8 December (Part 2) - Library Losers and Book Bandits
While browsing the News Shopper
a month ago I came across an article on how Bexley
libraries had lost 2,449 books in 2018. I checked Amazon for the book
replacement costs quoted and decided that Bexley Council should find a new
supplier, but saw nothing else of great interest and moved on.
A couple of weeks later the husband of a librarian wrote to me about the losses;
he said it is all Bexley Council’s fault. That makes the losses far more interesting.
When I lived in Hampshire I was in the library most weekends and I remember that
to get in an out you went along a narrow channel to have your book stamped or booked back in.
I confess that I have never once borrowed a book from a Bexley library although
before the days of the internet I’d occasionally consult a reference book.
According to my correspondent my recollections are well out of date, these days
you can wander in or out of libraries at will far removed from any librarian
with a rubber stamp. I vaguely remember that the entrance to Bexleyheath’s
Central Library used to pass by the staff desk but they went to the expense of
moving the door to where a disabled ramp became necessary and the staff desk was neatly bypassed.
He goes on to say that in the old days books were often not lost but simply
misfiled and this was exacerbated by computerisation. When the system was down
books both in and out could go unrecorded. Borrowers - most of them honest I am
sure - would return books with no record of them being out or worse still would
claim when challenged that they had returned their book when the computer was down.
Almost needless to say, the experienced librarians forecast all these problems,
but the management weren’t interested. They knew best.

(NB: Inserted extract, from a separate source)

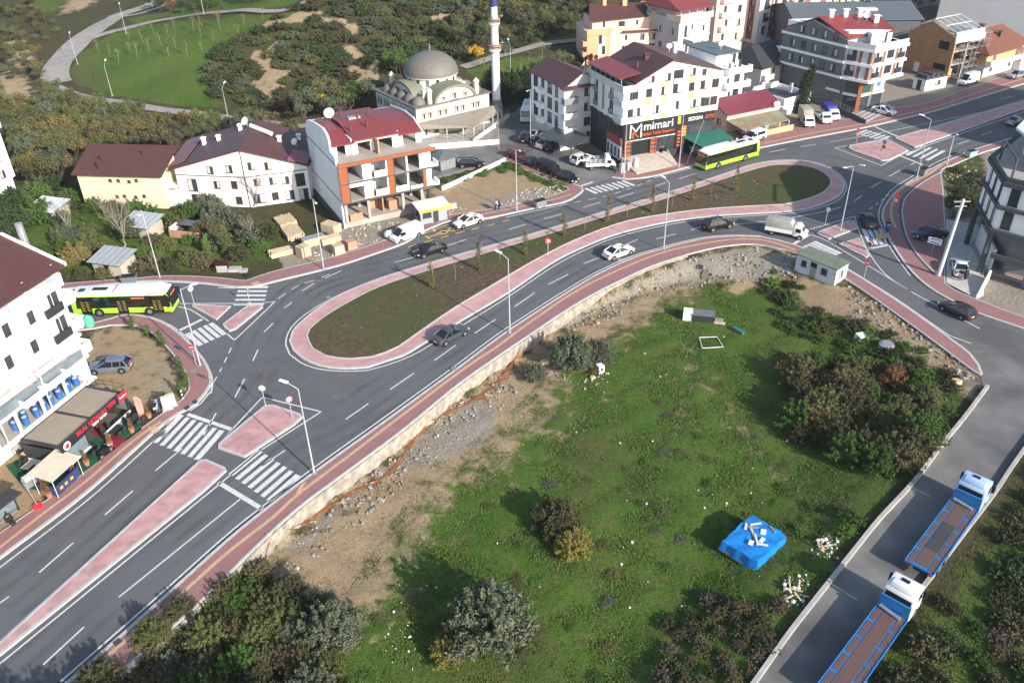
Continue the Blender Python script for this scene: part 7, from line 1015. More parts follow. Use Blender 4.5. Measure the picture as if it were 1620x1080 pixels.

The librarian’s husband goes on to say that “those who can talk the talk get
management roles and move on before the chickens come home to roost”. Oh, don’t
I know it and probably it happens everywhere, not least in Parliament.
Having spent my working life at just one company (apart from a few months after
leaving school) by the time I left I had seen how we wasted time and money
because of some whiz kid manager with a mouth far too many times. Having said
that I recall single handedly pushing nine ‘crazy’ ideas through against the company
tide to good and lasting effect. Thanks to the march of technology only two have any relevance today.
My correspondent’s advice is to post someone with a rubber stanmp near the door. An old fashioned idea so it’ll never happen.